Never heard of this. Thanks for posting.
posted by stargell at 9:19 PM on July 22, 2016 [1 favorite]


‘What kind of bird don't fly?’ and then somebody said, ‘A jail bird!’ And then they all run away. One of the girls got agitated about that. And I went to her and I said don't let it bother you because they don't understand. I said what we did we did it not for us but for everybody.”



When I realize how my life is different (I was born in the 70s) - as is the life of my two year old daughter (who just had me blow on her fish sticks because they were too hot before running back to watch Doc McStuffins)- because of the bravery and awareness of 13 and 15 year old girls and others like them who were literally thinking of us and our right to justice before we were born, and I am beyond words and beyond gratitude. I'm just flattened.

I imagine that the only thing that possibly all Americans can agree on is that this has (also) been a difficult time for us as a country, though we may vehemently disagree on the root cause. To be reminded that individual and collective acts of courage are possible even in the most distressing and frightening of times is a meaningful touchstone to me.

Thank you for sharing this - this didn't reach my ears before.
posted by anitanita at 6:06 PM on July 23, 2016 [3 favorites]


The conversation about reparations needs to go beyond slavery to examples like this. The people alive today who suffered under segregation should receive restitution for the injustices it created.
posted by humanfont at 11:26 AM on July 24, 2016 [2 favorites]

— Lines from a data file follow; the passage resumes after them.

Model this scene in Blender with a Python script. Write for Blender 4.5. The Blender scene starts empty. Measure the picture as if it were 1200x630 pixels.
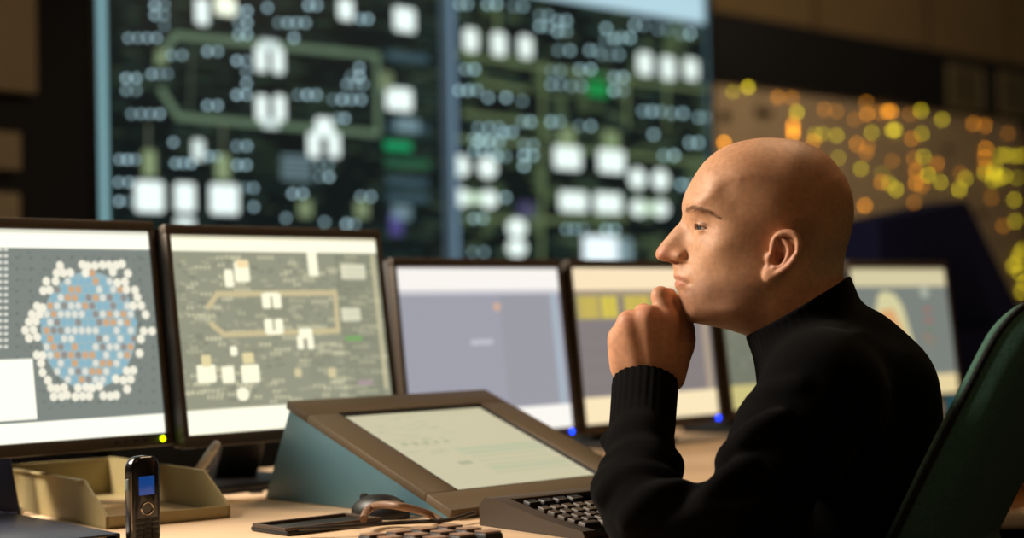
import bpy, bmesh, math, random
import numpy as np
from mathutils import Vector, Matrix
random.seed(7); RNG = np.random.default_rng(7)
C = bpy.context.scene.collection
PI = math.pi
# ------------------------------------------------------------------ camera
FPX = 2000.0
CAMZ = 1.01
PITCH, ROLL = 0.0273, 0.0220
def cam_basis():
    fwd = np.array([0, math.cos(PITCH), math.sin(PITCH)])
    right = np.array([1.0, 0, 0]); up = np.cross(right, fwd)
    c, s = math.cos(ROLL), math.sin(ROLL)
    return c*right - s*up, s*right + c*up, fwd
CR, CU, CF = cam_basis()
CP = np.array([0, 0, CAMZ])
def ray(px, py):
    d = CR*(px-600)/FPX - CU*(py-315)/FPX + CF
    return d
def on_z(px, py, z):
    d = ray(px, py); t = (z-CAMZ)/d[2]; return CP + d*t
def on_n(px, py, n):            # plane X - Y = n*sqrt2 (the rows and walls stand at 45 degrees)
    d = ray(px, py); t = n*math.sqrt(2)/(d[0]-d[1]); return CP + d*t
def at_d(px, py, d):
    return CP + ray(px, py)*d
cam_data = bpy.data.cameras.new('camera'); cam = bpy.data.objects.new('camera', cam_data); C.objects.link(cam)
M = Matrix(((CR[0], CU[0], -CF[0], 0), (CR[1], CU[1], -CF[1], 0), (CR[2], CU[2], -CF[2], CAMZ), (0, 0, 0, 1)))
cam.matrix_world = M
cam_data.sensor_width = 36; cam_data.lens = 60; cam_data.clip_start = 0.05
cam_data.dof.use_dof = True; cam_data.dof.focus_distance = 2.14; cam_data.dof.aperture_fstop = 2.25
bpy.context.scene.camera = cam
# ------------------------------------------------------------------ materials
def mat(name, col, rough=0.5, metal=0.0, noise=0.0, scale=30, bump=0.0, bscale=200, spec=0.5, emit=None, estr=0.0, coat=0.0, sheen=0.0):
    m = bpy.data.materials.new(name); m.use_nodes = True
    nt = m.node_tree; b = nt.nodes['Principled BSDF']
    b.inputs['Roughness'].default_value = rough; b.inputs['Metallic'].default_value = metal
    b.inputs['Specular IOR Level'].default_value = spec
    b.inputs['Coat Weight'].default_value = coat
    b.inputs['Sheen Weight'].default_value = sheen
    b.inputs['Base Color'].default_value = (*col, 1)
    if noise > 0:
        tc = nt.nodes.new('ShaderNodeTexCoord'); n = nt.nodes.new('ShaderNodeTexNoise'); n.inputs['Scale'].default_value = scale; n.inputs['Detail'].default_value = 5
        r = nt.nodes.new('ShaderNodeValToRGB')
        r.color_ramp.elements[0].position = .3; r.color_ramp.elements[1].position = .7
        r.color_ramp.elements[0].color = (*[c*(1-noise) for c in col], 1); r.color_ramp.elements[1].color = (*[min(1, c*(1+noise)) for c in col], 1)
        nt.links.new(tc.outputs['Object'], n.inputs['Vector']); nt.links.new(n.outputs['Fac'], r.inputs['Fac']); nt.links.new(r.outputs['Color'], b.inputs['Base Color'])
    if bump > 0:
        tc2 = nt.nodes.new('ShaderNodeTexCoord'); n2 = nt.nodes.new('ShaderNodeTexNoise'); n2.inputs['Scale'].default_value = bscale; n2.inputs['Detail'].default_value = 4
        bp = nt.nodes.new('ShaderNodeBump'); bp.inputs['Strength'].default_value = bump; bp.inputs['Distance'].default_value = .002
        nt.links.new(tc2.outputs['Object'], n2.inputs['Vector']); nt.links.new(n2.outputs['Fac'], bp.inputs['Height']); nt.links.new(bp.outputs['Normal'], b.inputs['Normal'])
    if emit:
        b.inputs['Emission Color'].default_value = (*emit, 1); b.inputs['Emission Strength'].default_value = estr
    return m
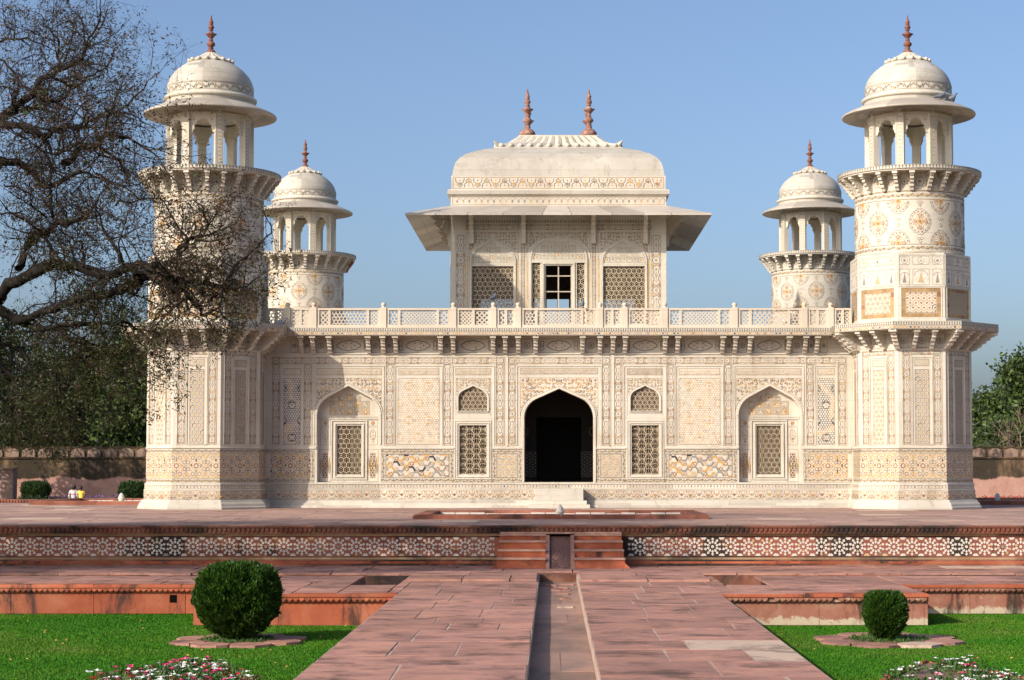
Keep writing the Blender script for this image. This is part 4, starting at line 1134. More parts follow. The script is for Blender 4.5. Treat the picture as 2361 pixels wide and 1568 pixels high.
for k in range(4):
    ca, sa = cos(k*pi/2), sin(k*pi/2)
    h2 = hw(247)
    C = Canvas(b, lambda u, v, h: (u*ca+(h2+h)*sa, u*sa-(h2+h)*ca, v))
    C.frame(-h2+.05, z_c+.04, h2-.05, z_d-.05, .012, 'rust', 1); n = 23; zm = (z_c+z_d)/2-.005; hh = (z_d-z_c)*.31
    for i in range(n):
        u = -h2+.12+(2*h2-.24)*(i+.5)/n; s = (2*h2-.24)/n; sg = 1 if i%2 else -1
        C.line([(u+s*a, zm+sg*hh*bq) for a, bq in ((-.5,-1),(-.42,-.2),(-.2,.1),(-.3,.5),(0,1),(.3,.5),(.2,.1),(.42,-.2),(.5,-1))], .017, pick('slate','rust','slate'), 2)
        C.star((u, zm+sg*hh*.25), .06, .035, 4, pick('tan','rust','tan','khaki'), 3); C.disc((u, zm-sg*hh*.55), .02, pick('tan','rust'), 3, 6)
    h2 = hd
    n = 34; C.frame(-h2+.05, z_b-.24, h2-.05, z_b-.03, .01, 'rust', 1)
    for i in range(n):
        u = -h2+.1+(2*h2-.2)*(i+.5)/n; C.disc((u, z_b-.15), .028, pick('slate','tan','rust','tan'), 2, 8, 1.3); C.disc((u, z_b-.15), .013, 'white', 3, 6)
        C.line(arc((u+.09, z_b-.17), .095, .1, pi-.1, 6, 1.1), .010, 'ink', 2)
b.build('pavilion_drum', pv)
b = new()
prof = [(244.5,404.5),(242.5,390),(238,376),(229,364.5),(213,354.5),(183,346),(150,341)]
pr = [(hw(o), zz(y, hw(o))) for o, y in prof]
pr = [(h, z) for h, z in pr]
pr.append((hw(139), pr[-1][1]+.10))
for (h0, za), (h1, zb_) in zip(pr[:-1], pr[1:]):
    A, B = sq(h0, za), sq(h1, zb_)
    for i in range(4): 
        nb = 4
        t0 = random.random()
        for q in range(nb):
            L = lambda X, t: tuple(X[i][k]+(X[(i+1)%4][k]-X[i][k])*t for k in range(3))
            b.add([L(A, q/nb), L(A, (q+1)/nb), L(B, (q+1)/nb), L(B, q/nb)], 'marble_dome', smooth=False, tone=.45+.1*((q*7+i*3) % 5)/4)
b.build('pavilion_roof', pv)
b = new()
h0, zr0 = hw(140), pr[-1][1]-.03; h1, zr1 = hw(91), zz(315, hw(91))
A, B = sq(h0*1.0, zr0), sq(h1, zr1)
for i in range(4):
    n = 13
    for q in range(n):
        for half in (0, 1):
            L = lambda X, t: Vector(tuple(X[i][k]+(X[(i+1)%4][k]-X[i][k])*t for k in range(3)))
            t0, t1 = (q+.02)/n, (q+.98)/n; tm = (t0+t1)/2; up = Vector((0,0,.075))
            a0, a1, am = L(A,t0), L(A,t1), L(A,tm)+up; c0, c1, cm = L(B,t0), L(B,t1), L(B,tm)+up*.5
            m0, m1 = (a0+c0)/2-Vector((0,0,.07)), (a1+c1)/2-Vector((0,0,.07)); mm = (am+cm)/2-Vector((0,0,.07))
            if half: b.add([a0, am, mm, m0], 'marble'); b.add([m0, mm, cm, c0], 'marble')
            else: b.add([am, a1, m1, mm], 'marble'); b.add([mm, m1, c1, cm], 'marble')
        pA = L(A, (q+.5)/n); b.ball((pA[0]*1.015, pA[1]*1.015, pA[2]+.02), .095, 'marble', 8, 5, .75)
for sx in (-1, 1):
    for sy in (-1, 1): b.tube([(sx*h0*.93, sy*h0*.93, zr0+.02), (sx*h0*1.0, sy*h0*1.0, zr0+.03), (sx*h0*1.06, sy*h0*1.06, zr0+.16)], [.08, .09, .015], 'marble', 6)
b.box(-h1, h1, -h1, h1, zr1-.05, zr1+.05, 'marble')
b.build('ribbed_cap', pv)
FIN = [(.12,0),(.115,.03),(.07,.085),(.045,.115),(.06,.125),(.065,.135),(.04,.15),(.06,.17),(.095,.215),(.098,.245),(.075,.285),(.032,.325),(.058,.345),(.05,.358),(.034,.375),(.052,.41),(.1,.475),(.135,.505),(.12,.512),(.07,.515),(.064,.54),(.034,.575),(.03,.60),(.06,.61),(.035,.622),(.055,.65),(.072,.685),(.06,.72),(.035,.745),(.058,.758),(.034,.77),(.05,.80),(.054,.83),(.035,.87),(.02,.93),(.012,.99),(.016,1.005),(.002,1.01)]
def finial(parent, loc, s, sr, mat, name='finial'):
    b = new(); b.lathe([(r*sr, z*s) for r, z in FIN], mat, 16)
    return b.build(name, parent, loc)
b = new(); b.lathe([(.0,.0),(.24,.0),(.25,.06),(.24,.12),(.17,.2),(.08,.25)]+[(r*1.42, .2+z*1.27) for r, z in FIN[2:]], 'finial_worn', 16)
pf = None
for sx in (-1, 1):
    for sy in (-1, 1):
        if pf is None: pf = b.build('roof_finial', pv); o = pf
        else: o = pf.copy(); COL.objects.link(o); o.parent = pv
        o.location = (sx*.95, sy*.95, zr1+.05)
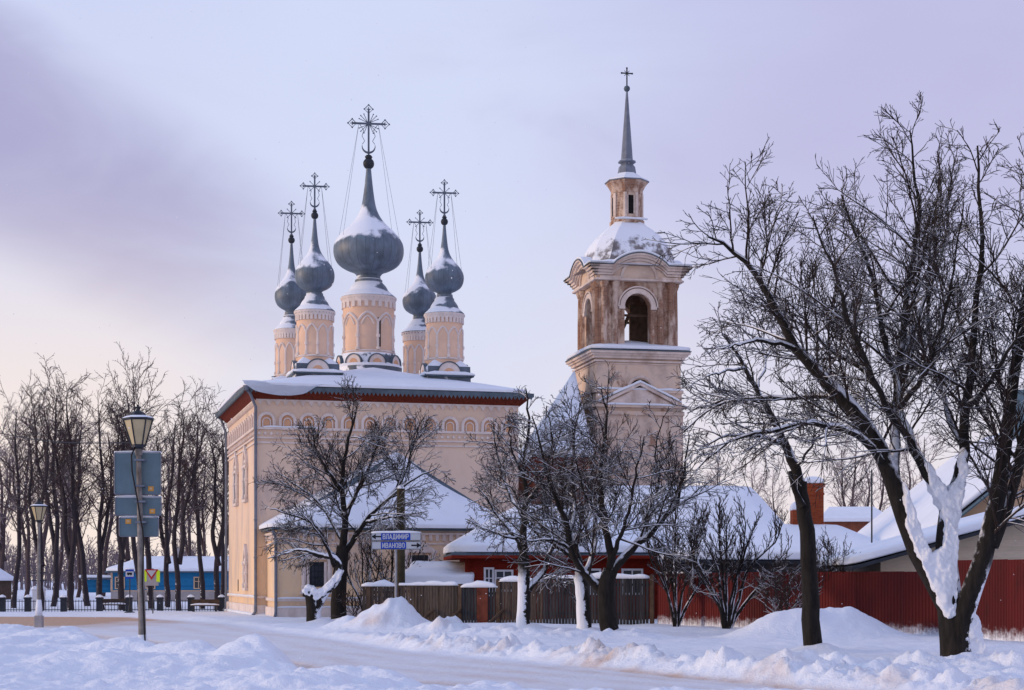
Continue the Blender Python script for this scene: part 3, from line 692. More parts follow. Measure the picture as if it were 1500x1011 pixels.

Does anyone know why a civil suit isn't still an option? Seems to me the entire county/state budget should just be a smoking crater in the ground from paying out judgments to the survivors and their heirs. Similar injustices took place all over the country and there are more than a few brilliant lawyers who are willing to work on commission so I assume there must be some sort of statue of limitations or similar barrier to civil suits for the injustices/kidnapping/murder/torture of Jim Crow.